Tube Testing: Is Measuring Plate Current Important

I am new to tubes and shopping for a tube tester.

The Hickok units seem to be popular, but criticized by some for lacking the ability to measure plate current.

What is the benefit of measuring plate current? If its critical then its odd that a leading name like Hickok would exclude it, especially from military testers where lives could be at stake?

Is plate current related to matching tubes or to tube life? If it's for matching, and PrimaLuna Dialogue 2 has an auto-bias feature that eliminates the problems caused by differences between tubes, will I be a happy camper with a Hickok TV-7 and oblivious to plate current measurements?
does the tv7 measure voltage gain? Isn't that the whole point of testing? Perhaps it is indirectly displaying Ip by way of the gain calculation?
The Hickoks are good testers.
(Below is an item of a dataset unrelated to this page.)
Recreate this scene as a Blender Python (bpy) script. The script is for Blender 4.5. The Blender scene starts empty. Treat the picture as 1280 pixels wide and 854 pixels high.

Usually you don't need plate current to test the tube, but you should understand that tube testers like the Hickoks, which are called transconductance testers are in fact an approximation. But they are usually much more accurate than emissions testers, which are usually a lot cheaper, although they can test the tube faster.

There are testers that do apply plate voltage, like the old RCA WT-100, but expect to pay a pretty penny for one of those, in good operable condition they can be $1000-$2000. They are also quite large...

So the Hickoks are a very good compromise.